I never said Time Machine was a terrible book--it is mind rot, it is pulp fiction, but it was fun. I think of books like that as dessert.
LOR is a fantastic achievement.
Well\'s greatest achievment is that he showed people that everything didn\'t have to be beauty and light, that technology was important too. He was an important figure for the turn of the century because of that, but was soon overshadowed by more skilled and talented modernists. The fact is he isn\'t as highly-regarded or as respected as D1ckens, the Brontes, Thackeray et al and not as good as the moderists (Joyce, Wolfe, etc).

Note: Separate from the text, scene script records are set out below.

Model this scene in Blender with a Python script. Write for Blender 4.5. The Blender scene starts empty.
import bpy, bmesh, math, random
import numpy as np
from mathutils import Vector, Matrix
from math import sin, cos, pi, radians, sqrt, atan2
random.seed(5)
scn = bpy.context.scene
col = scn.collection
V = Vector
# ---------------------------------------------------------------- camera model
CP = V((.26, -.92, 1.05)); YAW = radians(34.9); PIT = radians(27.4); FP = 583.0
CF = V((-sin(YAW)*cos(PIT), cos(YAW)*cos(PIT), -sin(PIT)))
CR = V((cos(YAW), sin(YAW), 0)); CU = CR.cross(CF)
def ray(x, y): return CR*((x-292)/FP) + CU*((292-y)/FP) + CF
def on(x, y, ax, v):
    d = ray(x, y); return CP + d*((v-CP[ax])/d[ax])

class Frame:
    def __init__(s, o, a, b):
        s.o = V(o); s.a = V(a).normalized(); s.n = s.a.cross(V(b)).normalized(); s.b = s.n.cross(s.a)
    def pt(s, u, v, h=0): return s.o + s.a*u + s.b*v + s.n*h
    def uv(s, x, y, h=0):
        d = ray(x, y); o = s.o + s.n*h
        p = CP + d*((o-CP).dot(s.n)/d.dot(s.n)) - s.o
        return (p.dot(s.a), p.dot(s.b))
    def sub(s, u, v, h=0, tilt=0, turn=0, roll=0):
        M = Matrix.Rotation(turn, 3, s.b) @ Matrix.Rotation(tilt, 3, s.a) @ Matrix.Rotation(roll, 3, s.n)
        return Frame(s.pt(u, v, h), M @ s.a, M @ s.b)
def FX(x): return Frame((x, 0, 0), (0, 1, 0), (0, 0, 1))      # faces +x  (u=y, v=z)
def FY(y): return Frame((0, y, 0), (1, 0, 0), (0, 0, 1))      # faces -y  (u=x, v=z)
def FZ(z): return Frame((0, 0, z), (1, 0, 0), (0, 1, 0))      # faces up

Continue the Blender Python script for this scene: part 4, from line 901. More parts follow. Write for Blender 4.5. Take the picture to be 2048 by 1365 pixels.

So if you isolate a ten year period at the turn of the century he was there and prominent, but put him in a grander historical perspective and he dissappears.
Do you really think a book club would be successful?
I guess I have been spoiled. I enjoy very few movies too as a result. I wouldn\'t trade it away for a moment. I have experienced the best that has been thought and written. I pity those who believe that FF7 is the best story ever written, that VGs are a substitute for great literature--they will never take the time to sit down and actually expand their minds.
But it\'s not that I shun everything that isn\'t high art. I enjoyed ICO because it stayed within its own rules and didn\'t take itself too seriously (Square is probably one of the worst, but that will cause a debate that I have no intention of getting into that one). Similarily, I really enjoyed Jurassic Park--it was big and loud, and fun. If you stopped to think a lot of it falls apart, but it was paced just well enough to keep my disbelief in suspension. The problem that most VG writers fall into is trying to write beyond themselves. If they acknowledge their own limitations and stay within them (and not over-write) they can usually pull it off. Unfortunately, very few do.